WHAT TO PRODUCE — Copy each line of the data below exactly, leaving out pictures.

────────────────────

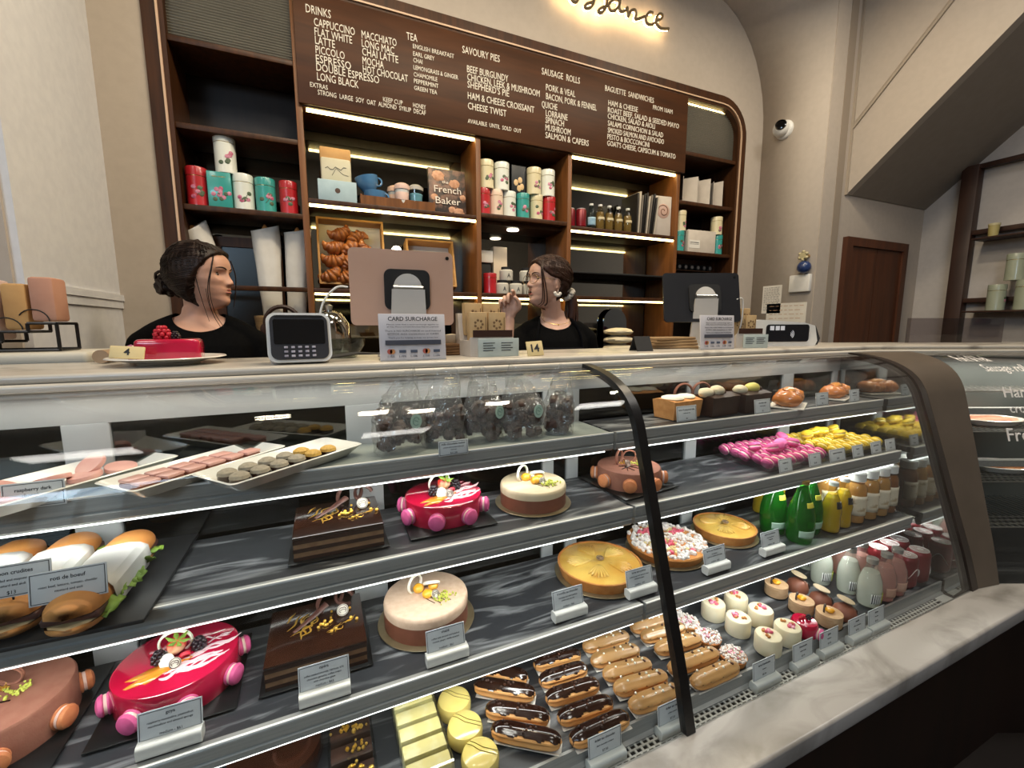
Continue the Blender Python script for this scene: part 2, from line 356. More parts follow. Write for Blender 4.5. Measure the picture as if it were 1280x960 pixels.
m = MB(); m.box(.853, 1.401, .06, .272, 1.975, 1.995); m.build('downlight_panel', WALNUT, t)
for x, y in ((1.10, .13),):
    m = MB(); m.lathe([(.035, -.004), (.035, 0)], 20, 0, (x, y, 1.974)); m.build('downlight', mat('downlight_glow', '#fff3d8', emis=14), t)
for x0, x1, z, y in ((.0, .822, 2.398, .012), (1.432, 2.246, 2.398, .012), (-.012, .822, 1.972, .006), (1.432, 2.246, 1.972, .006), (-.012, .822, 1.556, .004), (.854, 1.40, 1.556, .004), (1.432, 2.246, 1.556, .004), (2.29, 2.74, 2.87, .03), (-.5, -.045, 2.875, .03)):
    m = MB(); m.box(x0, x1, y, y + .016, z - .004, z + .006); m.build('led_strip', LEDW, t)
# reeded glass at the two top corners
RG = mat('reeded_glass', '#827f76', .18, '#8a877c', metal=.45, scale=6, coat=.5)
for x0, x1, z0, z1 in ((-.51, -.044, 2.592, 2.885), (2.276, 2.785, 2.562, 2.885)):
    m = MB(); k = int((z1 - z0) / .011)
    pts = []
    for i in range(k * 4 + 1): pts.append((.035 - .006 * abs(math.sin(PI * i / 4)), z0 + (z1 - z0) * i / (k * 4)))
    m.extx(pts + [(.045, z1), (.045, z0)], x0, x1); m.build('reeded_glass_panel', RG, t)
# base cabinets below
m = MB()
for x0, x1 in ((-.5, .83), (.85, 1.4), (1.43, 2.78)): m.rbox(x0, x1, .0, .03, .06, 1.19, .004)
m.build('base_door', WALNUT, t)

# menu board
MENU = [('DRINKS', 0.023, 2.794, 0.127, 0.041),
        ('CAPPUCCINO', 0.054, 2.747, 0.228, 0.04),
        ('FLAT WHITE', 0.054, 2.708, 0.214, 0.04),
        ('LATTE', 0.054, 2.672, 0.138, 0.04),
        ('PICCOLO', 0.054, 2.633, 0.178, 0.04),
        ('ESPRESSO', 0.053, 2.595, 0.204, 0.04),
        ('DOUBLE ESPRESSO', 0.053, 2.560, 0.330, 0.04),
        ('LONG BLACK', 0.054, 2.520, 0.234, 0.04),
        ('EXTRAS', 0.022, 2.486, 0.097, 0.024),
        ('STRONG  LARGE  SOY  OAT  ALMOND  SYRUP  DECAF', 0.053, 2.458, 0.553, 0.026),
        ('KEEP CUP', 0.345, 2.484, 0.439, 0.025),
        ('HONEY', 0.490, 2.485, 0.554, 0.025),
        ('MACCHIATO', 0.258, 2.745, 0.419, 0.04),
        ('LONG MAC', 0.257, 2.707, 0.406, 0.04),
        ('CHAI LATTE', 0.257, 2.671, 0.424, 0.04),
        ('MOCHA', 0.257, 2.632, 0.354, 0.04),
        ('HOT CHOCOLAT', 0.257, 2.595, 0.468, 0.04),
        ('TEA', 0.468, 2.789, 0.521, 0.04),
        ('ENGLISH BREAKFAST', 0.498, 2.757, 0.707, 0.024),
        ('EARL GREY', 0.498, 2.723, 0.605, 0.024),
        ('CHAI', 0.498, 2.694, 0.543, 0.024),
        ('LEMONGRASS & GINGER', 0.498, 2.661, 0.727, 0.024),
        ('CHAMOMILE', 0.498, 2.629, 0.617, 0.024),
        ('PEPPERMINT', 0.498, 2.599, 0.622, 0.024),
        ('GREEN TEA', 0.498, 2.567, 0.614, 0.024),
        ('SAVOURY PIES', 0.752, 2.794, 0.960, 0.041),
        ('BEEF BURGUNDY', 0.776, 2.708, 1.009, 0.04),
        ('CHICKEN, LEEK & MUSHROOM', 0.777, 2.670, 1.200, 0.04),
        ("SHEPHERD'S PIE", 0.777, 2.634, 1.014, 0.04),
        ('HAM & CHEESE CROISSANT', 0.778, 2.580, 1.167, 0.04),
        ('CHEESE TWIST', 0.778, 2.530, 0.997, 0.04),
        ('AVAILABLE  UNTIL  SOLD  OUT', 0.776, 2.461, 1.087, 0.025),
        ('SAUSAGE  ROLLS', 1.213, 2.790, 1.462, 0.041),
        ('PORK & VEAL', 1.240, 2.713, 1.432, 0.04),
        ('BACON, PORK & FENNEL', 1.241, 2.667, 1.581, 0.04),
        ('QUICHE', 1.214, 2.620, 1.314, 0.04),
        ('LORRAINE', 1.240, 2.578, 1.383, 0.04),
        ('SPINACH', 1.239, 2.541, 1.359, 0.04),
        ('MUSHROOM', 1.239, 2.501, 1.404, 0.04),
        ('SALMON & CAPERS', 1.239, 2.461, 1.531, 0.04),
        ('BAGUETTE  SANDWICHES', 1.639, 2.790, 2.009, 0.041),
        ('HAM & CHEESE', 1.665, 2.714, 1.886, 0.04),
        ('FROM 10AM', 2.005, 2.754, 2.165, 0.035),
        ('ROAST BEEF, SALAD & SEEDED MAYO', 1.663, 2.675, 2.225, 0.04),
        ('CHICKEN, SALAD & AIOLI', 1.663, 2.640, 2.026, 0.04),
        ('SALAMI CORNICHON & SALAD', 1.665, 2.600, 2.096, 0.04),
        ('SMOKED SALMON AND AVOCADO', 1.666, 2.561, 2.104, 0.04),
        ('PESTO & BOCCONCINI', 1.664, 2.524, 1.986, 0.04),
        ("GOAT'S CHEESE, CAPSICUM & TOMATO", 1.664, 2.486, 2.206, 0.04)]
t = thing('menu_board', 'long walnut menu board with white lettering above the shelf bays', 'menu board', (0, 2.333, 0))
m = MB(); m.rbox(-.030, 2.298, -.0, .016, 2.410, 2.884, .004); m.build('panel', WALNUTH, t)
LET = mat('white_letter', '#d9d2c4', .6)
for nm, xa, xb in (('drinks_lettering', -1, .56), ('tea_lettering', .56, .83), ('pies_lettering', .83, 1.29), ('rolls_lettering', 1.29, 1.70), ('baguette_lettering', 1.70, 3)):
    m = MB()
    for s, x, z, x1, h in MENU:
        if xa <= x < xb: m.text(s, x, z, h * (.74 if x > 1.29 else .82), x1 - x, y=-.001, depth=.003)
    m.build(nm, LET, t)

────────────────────

TASK RESPONSE —
Continue the Blender Python script for this scene: part 2, from line 356. More parts follow. Write for Blender 4.5. Measure the picture as if it were 1280x960 pixels.
m = MB(); m.box(.853, 1.401, .06, .272, 1.975, 1.995); m.build('downlight_panel', WALNUT, t)
for x, y in ((1.10, .13),):
    m = MB(); m.lathe([(.035, -.004), (.035, 0)], 20, 0, (x, y, 1.974)); m.build('downlight', mat('downlight_glow', '#fff3d8', emis=14), t)
for x0, x1, z, y in ((.0, .822, 2.398, .012), (1.432, 2.246, 2.398, .012), (-.012, .822, 1.972, .006), (1.432, 2.246, 1.972, .006), (-.012, .822, 1.556, .004), (.854, 1.40, 1.556, .004), (1.432, 2.246, 1.556, .004), (2.29, 2.74, 2.87, .03), (-.5, -.045, 2.875, .03)):
    m = MB(); m.box(x0, x1, y, y + .016, z - .004, z + .006); m.build('led_strip', LEDW, t)
# reeded glass at the two top corners
RG = mat('reeded_glass', '#827f76', .18, '#8a877c', metal=.45, scale=6, coat=.5)
for x0, x1, z0, z1 in ((-.51, -.044, 2.592, 2.885), (2.276, 2.785, 2.562, 2.885)):
    m = MB(); k = int((z1 - z0) / .011)
    pts = []
    for i in range(k * 4 + 1): pts.append((.035 - .006 * abs(math.sin(PI * i / 4)), z0 + (z1 - z0) * i / (k * 4)))
    m.extx(pts + [(.045, z1), (.045, z0)], x0, x1); m.build('reeded_glass_panel', RG, t)
# base cabinets below
m = MB()
for x0, x1 in ((-.5, .83), (.85, 1.4), (1.43, 2.78)): m.rbox(x0, x1, .0, .03, .06, 1.19, .004)
m.build('base_door', WALNUT, t)

# menu board
MENU = [('DRINKS', 0.023, 2.794, 0.127, 0.041),
        ('CAPPUCCINO', 0.054, 2.747, 0.228, 0.04),
        ('FLAT WHITE', 0.054, 2.708, 0.214, 0.04),
        ('LATTE', 0.054, 2.672, 0.138, 0.04),
        ('PICCOLO', 0.054, 2.633, 0.178, 0.04),
        ('ESPRESSO', 0.053, 2.595, 0.204, 0.04),
        ('DOUBLE ESPRESSO', 0.053, 2.560, 0.330, 0.04),
        ('LONG BLACK', 0.054, 2.520, 0.234, 0.04),
        ('EXTRAS', 0.022, 2.486, 0.097, 0.024),
        ('STRONG  LARGE  SOY  OAT  ALMOND  SYRUP  DECAF', 0.053, 2.458, 0.553, 0.026),
        ('KEEP CUP', 0.345, 2.484, 0.439, 0.025),
        ('HONEY', 0.490, 2.485, 0.554, 0.025),
        ('MACCHIATO', 0.258, 2.745, 0.419, 0.04),
        ('LONG MAC', 0.257, 2.707, 0.406, 0.04),
        ('CHAI LATTE', 0.257, 2.671, 0.424, 0.04),
        ('MOCHA', 0.257, 2.632, 0.354, 0.04),
        ('HOT CHOCOLAT', 0.257, 2.595, 0.468, 0.04),
        ('TEA', 0.468, 2.789, 0.521, 0.04),
        ('ENGLISH BREAKFAST', 0.498, 2.757, 0.707, 0.024),
        ('EARL GREY', 0.498, 2.723, 0.605, 0.024),
        ('CHAI', 0.498, 2.694, 0.543, 0.024),
        ('LEMONGRASS & GINGER', 0.498, 2.661, 0.727, 0.024),
        ('CHAMOMILE', 0.498, 2.629, 0.617, 0.024),
        ('PEPPERMINT', 0.498, 2.599, 0.622, 0.024),
        ('GREEN TEA', 0.498, 2.567, 0.614, 0.024),
        ('SAVOURY PIES', 0.752, 2.794, 0.960, 0.041),
        ('BEEF BURGUNDY', 0.776, 2.708, 1.009, 0.04),
        ('CHICKEN, LEEK & MUSHROOM', 0.777, 2.670, 1.200, 0.04),
        ("SHEPHERD'S PIE", 0.777, 2.634, 1.014, 0.04),
        ('HAM & CHEESE CROISSANT', 0.778, 2.580, 1.167, 0.04),
        ('CHEESE TWIST', 0.778, 2.530, 0.997, 0.04),
        ('AVAILABLE  UNTIL  SOLD  OUT', 0.776, 2.461, 1.087, 0.025),
        ('SAUSAGE  ROLLS', 1.213, 2.790, 1.462, 0.041),
        ('PORK & VEAL', 1.240, 2.713, 1.432, 0.04),
        ('BACON, PORK & FENNEL', 1.241, 2.667, 1.581, 0.04),
        ('QUICHE', 1.214, 2.620, 1.314, 0.04),
        ('LORRAINE', 1.240, 2.578, 1.383, 0.04),
        ('SPINACH', 1.239, 2.541, 1.359, 0.04),
        ('MUSHROOM', 1.239, 2.501, 1.404, 0.04),
        ('SALMON & CAPERS', 1.239, 2.461, 1.531, 0.04),
        ('BAGUETTE  SANDWICHES', 1.639, 2.790, 2.009, 0.041),
        ('HAM & CHEESE', 1.665, 2.714, 1.886, 0.04),
        ('FROM 10AM', 2.005, 2.754, 2.165, 0.035),
        ('ROAST BEEF, SALAD & SEEDED MAYO', 1.663, 2.675, 2.225, 0.04),
        ('CHICKEN, SALAD & AIOLI', 1.663, 2.640, 2.026, 0.04),
        ('SALAMI CORNICHON & SALAD', 1.665, 2.600, 2.096, 0.04),
        ('SMOKED SALMON AND AVOCADO', 1.666, 2.561, 2.104, 0.04),
        ('PESTO & BOCCONCINI', 1.664, 2.524, 1.986, 0.04),
        ("GOAT'S CHEESE, CAPSICUM & TOMATO", 1.664, 2.486, 2.206, 0.04)]
t = thing('menu_board', 'long walnut menu board with white lettering above the shelf bays', 'menu board', (0, 2.333, 0))
m = MB(); m.rbox(-.030, 2.298, -.0, .016, 2.410, 2.884, .004); m.build('panel', WALNUTH, t)
LET = mat('white_letter', '#d9d2c4', .6)
for nm, xa, xb in (('drinks_lettering', -1, .56), ('tea_lettering', .56, .83), ('pies_lettering', .83, 1.29), ('rolls_lettering', 1.29, 1.70), ('baguette_lettering', 1.70, 3)):
    m = MB()
    for s, x, z, x1, h in MENU:
        if xa <= x < xb: m.text(s, x, z, h * (.74 if x > 1.29 else .82), x1 - x, y=-.001, depth=.003)
    m.build(nm, LET, t)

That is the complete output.